Monday, June 12, 2017

We Two Together: The Earth and Us

We Two Together: a sculpture by Michael Alfano,
currently on display at the Mill Brook Gallery
Photograph:: CC Jean Stimmell

We Two Together pulls at me, drawing me in deeper and deeper, a visual manifestation of recent thoughts and feelings. We Two Together is a sculpture by Michael Alfano, currently on exhibit overlooking a lush garden pond outside the Mill Brook Gallery and Sculpture Garden in Concord, NH. The sculpture depicts two lovers, joined as one, surrounded, in turn, by the greater whole of nature’s embrace.

We Two Together resonates with me in the same manner as an ecstasy poem I recently read by the Sufi poet, Rumi:

Your Love lifts my Soul from the body to the Sky
And you lift me up out of the two worlds.
I want your Sun to reach my raindrops,
So your heat can raise my Soul upward like a cloud.

It also triggered thoughts about a provoking piece by Paul Kingsnorth in the current issue of Orion Magazine1, suggesting we deal with climate change by awakening our sense of the sacred and practicing a new animism. His thoughts correspond with my own thinking.

I was converted to the notion that our Earth is a living, breathing organism since the 1960s, after first viewing that iconic photograph from space of our heavenly blue spaceship earth, and later read James Lovelock’s Gaia Hypothesis, which outlines how all of us as living beings interact with our inorganic surroundings to create a self-regulating system – a giant living organism – maintaining and perpetuating ideal conditions for life.

That notion still fills me with awe: it blows my socks off! To my way of thinking, indigenous folks around the world have been right all along: the Earth is a living being; She is our Mother.

I am engulfed in that same soaring sense of awe when I view We Two Together. Not surprisingly, I have diametrically opposing feelings for both our government officials and mainstream consumer society who laugh at the idea of a living earth and sadly, as a secondary result, poopoo the threat of climate change.
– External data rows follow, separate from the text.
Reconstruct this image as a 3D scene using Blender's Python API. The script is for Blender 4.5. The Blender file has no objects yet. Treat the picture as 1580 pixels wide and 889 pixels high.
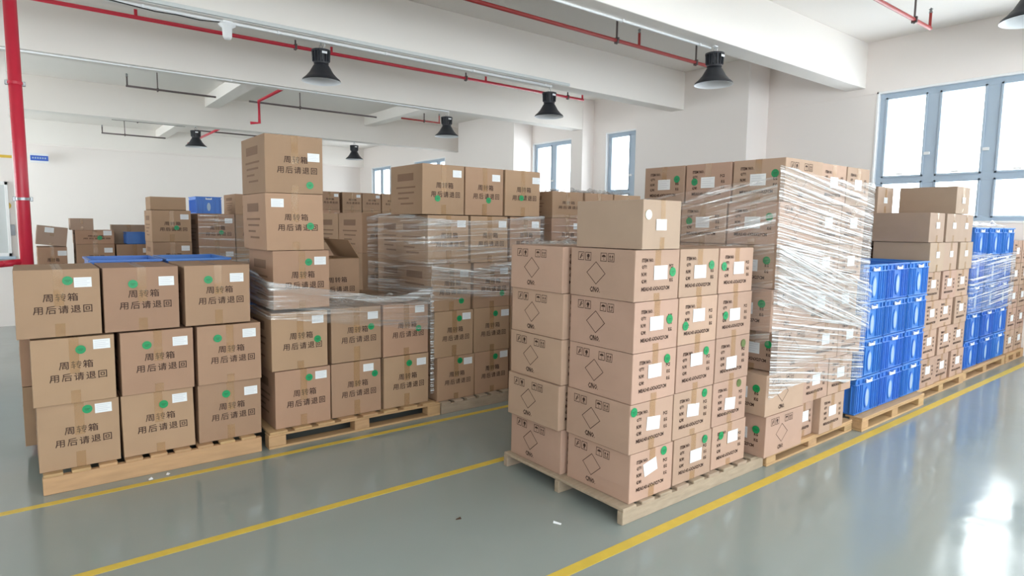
import bpy, math, random
from mathutils import Vector, Matrix
from mathutils import noise as mnoise

SC = bpy.context.scene
COL = SC.collection
PI = math.pi

# ------------------------------------------------------------ camera
IMW, IMH = 1580.0, 889.0
FPX = 955.3
yaw, pitch, roll = 0.9080841, -0.1012522, 0.0118137
fw = Vector((math.cos(pitch)*math.cos(yaw), math.cos(pitch)*math.sin(yaw), math.sin(pitch)))
rt0 = Vector((math.sin(yaw), -math.cos(yaw), 0)); up0 = rt0.cross(fw)
rt = math.cos(roll)*rt0 + math.sin(roll)*up0
up = -math.sin(roll)*rt0 + math.cos(roll)*up0
cam_d = bpy.data.cameras.new('camera'); cam = bpy.data.objects.new('camera', cam_d); COL.objects.link(cam)
M = Matrix((rt, up, -fw)).transposed().to_4x4(); M.translation = Vector((0, 0, 1.6)); cam.matrix_world = M
cam_d.sensor_fit = 'HORIZONTAL'; cam_d.sensor_width = 36; cam_d.lens = FPX/IMW*36
cam_d.clip_start = 0.02; cam_d.clip_end = 200
SC.camera = cam

# ------------------------------------------------------------ world, exposure, light
SC.view_settings.view_transform = 'Standard'; SC.view_settings.look = 'None'
SC.view_settings.gamma = 1.0; SC.view_settings.use_curve_mapping = False
SC.view_settings.exposure = 1.45
w = bpy.data.worlds.new('overcast_sky'); SC.world = w; w.use_nodes = True
bg = w.node_tree.nodes['Background']; bg.inputs[0].default_value = (0.93, 0.97, 1.0, 1); bg.inputs[1].default_value = 4.0
try:
    SC.cycles.max_bounces = 12; SC.cycles.diffuse_bounces = 8; SC.cycles.transparent_max_bounces = 24
    SC.cycles.sample_clamp_indirect = 8; SC.cycles.caustics_reflective = False; SC.cycles.caustics_refractive = False
except Exception: pass

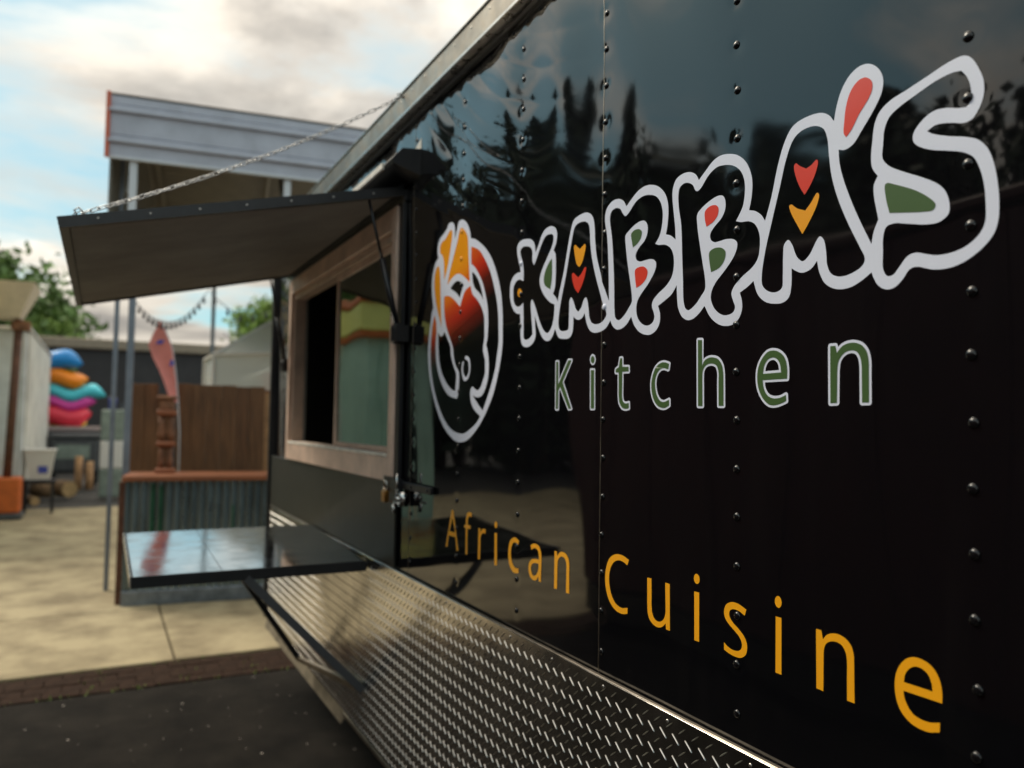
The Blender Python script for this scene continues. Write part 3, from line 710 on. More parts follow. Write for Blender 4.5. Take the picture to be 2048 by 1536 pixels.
        "16347,13342! 16245,13339! 16221,13233! 16122,13326 16002,13365 15838,13346 15718,13257 15677,13127 15672,12899 15663,12451! 15803,12439! 15802,12799 15803,13106 15849,13206 15955,13251 16060,13242 16179,13153 16206,13008 16210,12804 16214,12452! 16347,12437!",
    ],
    'cu_C': [
        "13339,13601! 13395,13482! 13535,13527 13707,13535 13880,13463 14005,13305 14048,13108 14025,12937 13945,12750 13793,12608 13595,12564 13383,12607! 13382,12487! 13569,12443 13791,12465 14019,12604 14151,12826 14194,13052 14171,13262 14059,13500 13908,13611 13733,13660 13537,13654",
    ],
    'cu_u': [
        "12725,13349! 12588,13357! 12586,13075 12583,12807 12560,12678 12473,12578 12344,12560 12218,12628 12157,12740 12148,12873 12154,13095 12158,13356! 12024,13352! 12017,12463! 12130,12462! 12145,12573! 12238,12493 12343,12448 12493,12453 12646,12538 12709,12672 12719,12805 12722,13048",
    ],
    'cu_i': [
        "11321,13349! 11187,13353! 11183,12463! 11313,12461!",
        "11175,13591 11185,13546 11213,13512 11252,13499 11292,13510 11321,13543 11332,13589 11321,13634 11293,13668 11253,13681 11214,13669 11185,13636",
    ],
    'cu_s': [
        "9999,13301! 10042,13189! 10170,13235 10307,13242 10392,13201 10409,13115 10339,13025 10191,12940 10066,12851 9994,12751 9980,12667 10015,12541 10128,12459 10274,12442 10424,12462 10536,12493! 10537,12622! 10445,12570 10317,12543 10190,12561 10118,12617 10103,12694 10149,12786 10254,12865 10403,12950 10511,13046 10538,13162 10490,13279 10360,13352 10212,13360",
    ],
    'cu_i2': [
        "9350,13333! 9229,13334! 9232,12433! 9356,12433!",
        "9225,13576 9235,13529 9260,13494 9295,13481 9331,13493 9357,13527 9366,13574 9356,13621 9330,13656 9295,13669 9260,13657 9234,13623",
    ],
    'cu_n': [
        "8547,13321! 8448,13325! 8419,13194! 8350,13276 8246,13324 8127,13337 8004,13303 7913,13225 7872,13109 7867,12997 7866,12747 7864,12415! 7992,12416! 7991,12710 7991,13014 8020,13121 8082,13194 8175,13216 8287,13194 8367,13135 8401,13048 8409,12940 8412,12717 8417,12422! 8544,12426!",
    ],
    'cu_e': [
        "6514,12846! 6512,12982 6548,13146 6637,13271 6765,13329 6915,13332 7032,13274 7141,13139 7192,13002 7204,12857 7185,12705 7118,12560 6993,12454 6860,12414 6702,12414 6553,12466! 6548,12588! 6682,12546 6812,12541 6934,12577 7019,12670 7062,12769 7071,12841!",
        "7066,12958! 6645,12959! 6658,13063 6711,13166 6803,13216 6907,13209 6994,13145 7044,13062",
    ],
}

def smooth_loop(txt, step=5):
    P, C = [], []
    for t in txt.split():
        c = t.endswith("!"); a, b = t.rstrip("!").split(",")
        P.append(Vector((int(a) / 1e4, int(b) / 1e4))); C.append(c)
    n = len(P); out = []
    def cr(p0, p1, p2, p3):
        def kn(t, a, b): return t + max(1e-6, (b - a).length) ** 0.5
        t0 = 0.0; t1 = kn(t0, p0, p1); t2 = kn(t1, p1, p2); t3 = kn(t2, p2, p3)
        for i in range(step):
            t = t1 + (t2 - t1) * i / step
            A1 = p0 * ((t1 - t) / (t1 - t0)) + p1 * ((t - t0) / (t1 - t0))
            A2 = p1 * ((t2 - t) / (t2 - t1)) + p2 * ((t - t1) / (t2 - t1))
            A3 = p2 * ((t3 - t) / (t3 - t2)) + p3 * ((t - t2) / (t3 - t2))
            B1 = A1 * ((t2 - t) / (t2 - t0)) + A2 * ((t - t0) / (t2 - t0))
            B2 = A2 * ((t3 - t) / (t3 - t1)) + A3 * ((t - t1) / (t3 - t1))
            yield B1 * ((t2 - t) / (t2 - t1)) + B2 * ((t - t1) / (t2 - t1))
    for i in range(n):
        p1, p2 = P[i], P[(i + 1) % n]
        if C[i] and C[(i + 1) % n]:
            out.append(p1); continue
        p0 = p1 * 2 - p2 if C[i] else P[i - 1]
        p3 = p2 * 2 - p1 if C[(i + 1) % n] else P[(i + 2) % n]
        out += list(cr(p0, p1, p2, p3))
    return out
def area(L): return 0.5 * sum(L[i - 1].x * L[i].y - L[i].x * L[i - 1].y for i in range(len(L)))
def offset_loop(L, w):
    """Grow a loop by w (shrink when negative), corners rounded."""
    if area(L) < 0: L = L[::-1]
    n = len(L); out = []
    for i in range(n):
        a, b, c = L[i - 1], L[i], L[(i + 1) % n]
        d1, d2 = (b - a), (c - b)
        if d1.length < 1e-7 or d2.length < 1e-7: continue
        d1.normalize(); d2.normalize()
        n1, n2 = Vector((d1.y, -d1.x)), Vector((d2.y, -d2.x))
        turn = math.atan2(d1.x * d2.y - d1.y * d2.x, d1.dot(d2))
        if turn * w > 0 and abs(turn) > 0.5:
            k = 5; a0 = math.atan2(n1.y, n1.x)
            for j in range(k + 1): out.append(b + Vector((math.cos(a0 + turn * j / k), math.sin(a0 + turn * j / k))) * w)
        else:
            m = (n1 + n2); m.normalize()
            out.append(b + m * (w / max(0.35, m.dot(n1))))
    return out
from mathutils.geometry import tessellate_polygon
def decal(name, loops, m, lift, parent, label=None, thick=0.0):
    L3 = [[Vector((p.x, p.y, 0)) for p in L] for L in loops]
    tri = tessellate_polygon(L3)
    b = MB()
    flat = [p for L in L3 for p in L]
    fs = []
    for t in tri:
        a, bb, c = (flat[i] for i in t)
        s = (bb.x - a.x) * (c.y - a.y) - (bb.y - a.y) * (c.x - a.x)
        if abs(s) < 1e-12: continue
        fs.append(tuple(t) if s < 0 else tuple(t[::-1]))
    P2 = [(q.x, q.y) for q in flat]
    lim = 0.012 ** 2
    for _ in range(9):                          # split long edges so the film can follow the sheet
        mid, out = {}, []
        def split(i, j):
            a, b_ = P2[i], P2[j]
            if (a[0] - b_[0]) ** 2 + (a[1] - b_[1]) ** 2 <= lim: return None
            k = (min(i, j), max(i, j))
            if k not in mid: mid[k] = len(P2); P2.append(((a[0] + b_[0]) / 2, (a[1] + b_[1]) / 2))
            return mid[k]
        for i, j, k in fs:
            a, b_, c = split(i, j), split(j, k), split(k, i)
            q = (a is not None) + (b_ is not None) + (c is not None)
            if q == 0: out.append((i, j, k))
            elif q == 3: out += [(i, a, c), (a, j, b_), (c, b_, k), (a, b_, c)]
            elif q == 1:
                if a is not None: out += [(i, a, k), (a, j, k)]
                elif b_ is not None: out += [(i, j, b_), (i, b_, k)]
                else: out += [(i, j, c), (c, j, k)]
            else:
                if a is None: out += [(c, b_, k), (i, j, b_), (i, b_, c)]
                elif b_ is None: out += [(i, a, c), (a, j, k), (a, k, c)]
                else: out += [(a, j, b_), (i, a, b_), (i, b_, k)]
        fs = out
        if not mid: break
    A2 = np.array(P2)
    X = XW + wall_depth(A2[:, 0], A2[:, 1]) - lift
    b.v = [(float(x), float(q[0]), float(q[1])) for x, q in zip(X, A2)]; b.f = fs
    return part(name, b, m, parent, True, label=label, fix=False)
LOOPS = {k: [smooth_loop(t) for t in v] for k, v in TRACE.items()}
white_on = []
decal("name_outline", LOOPS["name_outline"], M["white_vinyl"], 0.0007, T0, "thick white outline of bubble letters reading KABBA'S")
decal("logo_outline", LOOPS["logo_outline"], M["white_vinyl"], 0.0007, T0, "white outline of an oval emblem, a head in a wrap seen from the side")
decal("logo_earring", LOOPS["logo_earring"], M["white_vinyl"], 0.0009, T0)
for k, nm, c in (("spot_green_k", "letter_spot", "green_vinyl"), ("spot_orange_k", "letter_spot", "orange_vinyl"), ("heart_y1", "letter_heart", "orange_vinyl"),
                 ("heart_r1", "letter_heart", "red_vinyl"), ("spot_green_b1", "letter_spot", "green_vinyl"), ("spot_red_b1", "letter_spot", "red_vinyl"),
                 ("spot_red_b2", "letter_spot", "red_vinyl"), ("spot_green_b2", "letter_spot", "green_vinyl"), ("heart_p2", "letter_heart", "red_vinyl"),
                 ("heart_y2", "letter_heart", "orange_vinyl"), ("spot_red_ap", "letter_spot", "red_vinyl"), ("spot_green_s", "letter_spot", "green_vinyl")):
    decal(nm, LOOPS[k], M[c], 0.0011, T0, c.split("_")[0] + (" heart" if "heart" in k else " patch") + " inside a bubble letter")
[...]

Who can deny, in our technological society, we take the earth for granted, treating her like an inert object: either a storehouse of commodities to be used and discarded, or as scenic, background prop to our lives, as if we were staging a movie.

Increasingly, however, in this age of man-made climate change, we pollute  at our own peril. While more of us perceive the danger, most offer as solutions only new government regulations or technical fixes. But, like the domestic abusers we are, I fear we will continue to defile the earth until, if and when, we recognize her sacred nature.

We have no choice but to change. The question is, will it be in time? Our survival  – along with most life forms on planet earth – depends on us stepping up in time to reclaim our primal forbearer’s reverence for our home.

 Kingsnorth, in his essay, is not sure if we need a new religion, but he makes a powerful case for a renewal of the sacred to re-awaken in us a sense of awe and wonder for something bigger than us:

What could that something greater be? There is no need to theorize about it. What is greater than us is the earth itself—life—and we are folded into it, a small part of it, and we have work to do. We need a new animism, a new pantheism, a new way of telling the oldest of stories. We could do worse than to return to the notion of the planet as the mother that birthed us. Those old stories have plenty to say about the fate of people who don’t respect their mothers.

In the spirit of Rumi, poetic teller of the oldest of stories, we must reclaim our Earth for who she really is: a living, breathing body, our beloved other. She is our Mother, supporting and cradling us, the source of all life.